**DATASET EXTRACT:**
──────

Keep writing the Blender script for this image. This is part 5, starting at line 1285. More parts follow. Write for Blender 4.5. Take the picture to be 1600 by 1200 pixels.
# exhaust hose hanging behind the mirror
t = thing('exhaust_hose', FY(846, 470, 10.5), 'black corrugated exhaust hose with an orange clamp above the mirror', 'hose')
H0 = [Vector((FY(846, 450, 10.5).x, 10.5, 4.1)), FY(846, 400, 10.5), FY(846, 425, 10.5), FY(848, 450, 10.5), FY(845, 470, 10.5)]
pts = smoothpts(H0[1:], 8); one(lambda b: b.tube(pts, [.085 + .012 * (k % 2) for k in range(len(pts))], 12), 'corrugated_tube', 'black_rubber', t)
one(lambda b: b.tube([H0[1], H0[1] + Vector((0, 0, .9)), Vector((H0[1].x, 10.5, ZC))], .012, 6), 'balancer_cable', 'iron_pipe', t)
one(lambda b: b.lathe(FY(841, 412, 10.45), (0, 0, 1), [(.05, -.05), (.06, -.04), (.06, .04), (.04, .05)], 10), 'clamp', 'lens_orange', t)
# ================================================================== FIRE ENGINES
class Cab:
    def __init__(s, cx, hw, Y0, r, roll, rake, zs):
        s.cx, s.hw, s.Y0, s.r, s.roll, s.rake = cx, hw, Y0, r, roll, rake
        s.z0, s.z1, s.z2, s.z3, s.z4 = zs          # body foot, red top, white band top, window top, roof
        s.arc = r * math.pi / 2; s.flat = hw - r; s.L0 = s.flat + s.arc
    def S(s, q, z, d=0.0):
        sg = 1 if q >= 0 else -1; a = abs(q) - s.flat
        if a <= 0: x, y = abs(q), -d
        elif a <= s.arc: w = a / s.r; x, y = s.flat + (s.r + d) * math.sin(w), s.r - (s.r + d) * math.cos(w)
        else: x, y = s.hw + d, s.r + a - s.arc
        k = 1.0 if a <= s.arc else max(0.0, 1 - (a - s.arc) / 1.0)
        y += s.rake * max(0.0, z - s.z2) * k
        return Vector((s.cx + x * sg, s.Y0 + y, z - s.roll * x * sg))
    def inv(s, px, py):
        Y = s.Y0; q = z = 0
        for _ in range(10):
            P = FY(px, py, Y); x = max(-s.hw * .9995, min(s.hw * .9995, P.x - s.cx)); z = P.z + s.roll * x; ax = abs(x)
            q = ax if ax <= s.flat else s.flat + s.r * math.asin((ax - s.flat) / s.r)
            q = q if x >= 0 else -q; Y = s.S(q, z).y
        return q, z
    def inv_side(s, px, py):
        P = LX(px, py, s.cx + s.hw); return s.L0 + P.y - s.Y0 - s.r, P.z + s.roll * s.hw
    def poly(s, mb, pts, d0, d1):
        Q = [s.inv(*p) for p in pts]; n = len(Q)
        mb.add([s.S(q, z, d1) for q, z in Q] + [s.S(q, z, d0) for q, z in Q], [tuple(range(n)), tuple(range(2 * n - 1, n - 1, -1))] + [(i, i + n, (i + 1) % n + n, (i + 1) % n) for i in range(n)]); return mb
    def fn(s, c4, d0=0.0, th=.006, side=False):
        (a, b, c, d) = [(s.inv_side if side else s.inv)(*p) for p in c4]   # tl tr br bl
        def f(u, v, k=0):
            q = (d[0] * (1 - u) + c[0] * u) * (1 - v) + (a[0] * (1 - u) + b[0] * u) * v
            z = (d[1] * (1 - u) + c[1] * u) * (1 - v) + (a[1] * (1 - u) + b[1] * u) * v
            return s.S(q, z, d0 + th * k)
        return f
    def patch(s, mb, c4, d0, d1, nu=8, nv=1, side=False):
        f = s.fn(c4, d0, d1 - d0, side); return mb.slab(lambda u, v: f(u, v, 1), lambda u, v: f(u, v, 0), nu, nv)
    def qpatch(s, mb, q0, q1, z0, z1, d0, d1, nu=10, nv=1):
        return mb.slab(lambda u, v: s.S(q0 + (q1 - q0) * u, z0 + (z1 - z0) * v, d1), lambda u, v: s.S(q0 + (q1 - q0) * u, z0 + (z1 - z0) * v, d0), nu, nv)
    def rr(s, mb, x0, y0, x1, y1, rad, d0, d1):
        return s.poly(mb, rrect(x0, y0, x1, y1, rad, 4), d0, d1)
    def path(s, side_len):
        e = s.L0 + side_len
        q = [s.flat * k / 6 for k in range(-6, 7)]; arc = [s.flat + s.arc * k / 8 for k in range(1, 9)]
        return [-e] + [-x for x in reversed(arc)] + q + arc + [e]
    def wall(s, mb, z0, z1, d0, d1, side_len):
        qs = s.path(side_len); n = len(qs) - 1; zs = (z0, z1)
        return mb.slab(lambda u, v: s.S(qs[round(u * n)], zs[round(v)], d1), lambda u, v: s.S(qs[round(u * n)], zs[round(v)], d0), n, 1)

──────

**YOUR INSTRUCTIONS:**
Return every line exactly.

**REPLY TO THE EXERCISE:**
Keep writing the Blender script for this image. This is part 5, starting at line 1285. More parts follow. Write for Blender 4.5. Take the picture to be 1600 by 1200 pixels.
# exhaust hose hanging behind the mirror
t = thing('exhaust_hose', FY(846, 470, 10.5), 'black corrugated exhaust hose with an orange clamp above the mirror', 'hose')
H0 = [Vector((FY(846, 450, 10.5).x, 10.5, 4.1)), FY(846, 400, 10.5), FY(846, 425, 10.5), FY(848, 450, 10.5), FY(845, 470, 10.5)]
pts = smoothpts(H0[1:], 8); one(lambda b: b.tube(pts, [.085 + .012 * (k % 2) for k in range(len(pts))], 12), 'corrugated_tube', 'black_rubber', t)
one(lambda b: b.tube([H0[1], H0[1] + Vector((0, 0, .9)), Vector((H0[1].x, 10.5, ZC))], .012, 6), 'balancer_cable', 'iron_pipe', t)
one(lambda b: b.lathe(FY(841, 412, 10.45), (0, 0, 1), [(.05, -.05), (.06, -.04), (.06, .04), (.04, .05)], 10), 'clamp', 'lens_orange', t)
# ================================================================== FIRE ENGINES
class Cab:
    def __init__(s, cx, hw, Y0, r, roll, rake, zs):
        s.cx, s.hw, s.Y0, s.r, s.roll, s.rake = cx, hw, Y0, r, roll, rake
        s.z0, s.z1, s.z2, s.z3, s.z4 = zs          # body foot, red top, white band top, window top, roof
        s.arc = r * math.pi / 2; s.flat = hw - r; s.L0 = s.flat + s.arc
    def S(s, q, z, d=0.0):
        sg = 1 if q >= 0 else -1; a = abs(q) - s.flat
        if a <= 0: x, y = abs(q), -d
        elif a <= s.arc: w = a / s.r; x, y = s.flat + (s.r + d) * math.sin(w), s.r - (s.r + d) * math.cos(w)
        else: x, y = s.hw + d, s.r + a - s.arc
        k = 1.0 if a <= s.arc else max(0.0, 1 - (a - s.arc) / 1.0)
        y += s.rake * max(0.0, z - s.z2) * k
        return Vector((s.cx + x * sg, s.Y0 + y, z - s.roll * x * sg))
    def inv(s, px, py):
        Y = s.Y0; q = z = 0
        for _ in range(10):
            P = FY(px, py, Y); x = max(-s.hw * .9995, min(s.hw * .9995, P.x - s.cx)); z = P.z + s.roll * x; ax = abs(x)
            q = ax if ax <= s.flat else s.flat + s.r * math.asin((ax - s.flat) / s.r)
            q = q if x >= 0 else -q; Y = s.S(q, z).y
        return q, z
    def inv_side(s, px, py):
        P = LX(px, py, s.cx + s.hw); return s.L0 + P.y - s.Y0 - s.r, P.z + s.roll * s.hw
    def poly(s, mb, pts, d0, d1):
        Q = [s.inv(*p) for p in pts]; n = len(Q)
        mb.add([s.S(q, z, d1) for q, z in Q] + [s.S(q, z, d0) for q, z in Q], [tuple(range(n)), tuple(range(2 * n - 1, n - 1, -1))] + [(i, i + n, (i + 1) % n + n, (i + 1) % n) for i in range(n)]); return mb
    def fn(s, c4, d0=0.0, th=.006, side=False):
        (a, b, c, d) = [(s.inv_side if side else s.inv)(*p) for p in c4]   # tl tr br bl
        def f(u, v, k=0):
            q = (d[0] * (1 - u) + c[0] * u) * (1 - v) + (a[0] * (1 - u) + b[0] * u) * v
            z = (d[1] * (1 - u) + c[1] * u) * (1 - v) + (a[1] * (1 - u) + b[1] * u) * v
            return s.S(q, z, d0 + th * k)
        return f
    def patch(s, mb, c4, d0, d1, nu=8, nv=1, side=False):
        f = s.fn(c4, d0, d1 - d0, side); return mb.slab(lambda u, v: f(u, v, 1), lambda u, v: f(u, v, 0), nu, nv)
    def qpatch(s, mb, q0, q1, z0, z1, d0, d1, nu=10, nv=1):
        return mb.slab(lambda u, v: s.S(q0 + (q1 - q0) * u, z0 + (z1 - z0) * v, d1), lambda u, v: s.S(q0 + (q1 - q0) * u, z0 + (z1 - z0) * v, d0), nu, nv)
    def rr(s, mb, x0, y0, x1, y1, rad, d0, d1):
        return s.poly(mb, rrect(x0, y0, x1, y1, rad, 4), d0, d1)
    def path(s, side_len):
        e = s.L0 + side_len
        q = [s.flat * k / 6 for k in range(-6, 7)]; arc = [s.flat + s.arc * k / 8 for k in range(1, 9)]
        return [-e] + [-x for x in reversed(arc)] + q + arc + [e]
    def wall(s, mb, z0, z1, d0, d1, side_len):
        qs = s.path(side_len); n = len(qs) - 1; zs = (z0, z1)
        return mb.slab(lambda u, v: s.S(qs[round(u * n)], zs[round(v)], d1), lambda u, v: s.S(qs[round(u * n)], zs[round(v)], d0), n, 1)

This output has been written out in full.